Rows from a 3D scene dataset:
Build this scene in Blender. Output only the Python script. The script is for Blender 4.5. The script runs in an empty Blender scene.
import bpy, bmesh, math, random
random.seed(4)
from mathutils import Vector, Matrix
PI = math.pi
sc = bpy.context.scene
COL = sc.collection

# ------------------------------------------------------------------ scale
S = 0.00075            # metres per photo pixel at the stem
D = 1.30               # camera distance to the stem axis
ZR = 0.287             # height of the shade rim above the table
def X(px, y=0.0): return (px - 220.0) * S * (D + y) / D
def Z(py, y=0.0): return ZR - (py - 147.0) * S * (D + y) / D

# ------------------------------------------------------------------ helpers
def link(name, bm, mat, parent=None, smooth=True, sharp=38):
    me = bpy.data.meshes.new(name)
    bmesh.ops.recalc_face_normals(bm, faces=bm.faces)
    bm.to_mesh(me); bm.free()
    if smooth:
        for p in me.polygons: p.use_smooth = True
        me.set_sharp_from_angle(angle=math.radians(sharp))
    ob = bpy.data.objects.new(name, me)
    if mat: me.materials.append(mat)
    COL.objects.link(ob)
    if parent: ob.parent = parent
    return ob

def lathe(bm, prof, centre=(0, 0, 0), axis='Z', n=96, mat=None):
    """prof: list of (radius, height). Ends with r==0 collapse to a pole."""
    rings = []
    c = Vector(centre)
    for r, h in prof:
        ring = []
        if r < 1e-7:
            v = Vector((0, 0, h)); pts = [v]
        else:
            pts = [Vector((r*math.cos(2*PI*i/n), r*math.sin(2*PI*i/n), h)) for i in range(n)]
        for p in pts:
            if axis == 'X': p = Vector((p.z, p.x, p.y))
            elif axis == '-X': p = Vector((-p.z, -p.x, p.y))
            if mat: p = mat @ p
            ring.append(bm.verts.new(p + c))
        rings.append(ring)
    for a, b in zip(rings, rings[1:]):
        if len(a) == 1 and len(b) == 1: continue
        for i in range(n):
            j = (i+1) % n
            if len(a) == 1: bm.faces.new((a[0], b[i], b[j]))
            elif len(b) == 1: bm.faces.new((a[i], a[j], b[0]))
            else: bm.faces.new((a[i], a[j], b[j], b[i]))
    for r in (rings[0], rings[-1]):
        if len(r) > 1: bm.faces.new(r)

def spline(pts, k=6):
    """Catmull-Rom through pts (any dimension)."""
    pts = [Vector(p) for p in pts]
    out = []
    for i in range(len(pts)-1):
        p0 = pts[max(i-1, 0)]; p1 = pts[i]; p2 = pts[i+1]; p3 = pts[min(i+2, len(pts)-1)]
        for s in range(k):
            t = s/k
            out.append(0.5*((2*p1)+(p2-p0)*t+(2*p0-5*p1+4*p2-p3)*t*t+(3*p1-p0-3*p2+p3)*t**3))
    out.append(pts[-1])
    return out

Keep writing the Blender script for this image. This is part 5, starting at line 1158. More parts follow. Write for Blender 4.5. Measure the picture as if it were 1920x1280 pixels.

Work required
Restate, word for word and with nothing added, the lines from the first line of the listing through the one where "COL = sc.collection" stands.

Solution for this problem
Build this scene in Blender. Output only the Python script. The script is for Blender 4.5. The script runs in an empty Blender scene.
import bpy, bmesh, math, random
random.seed(4)
from mathutils import Vector, Matrix
PI = math.pi
sc = bpy.context.scene
COL = sc.collection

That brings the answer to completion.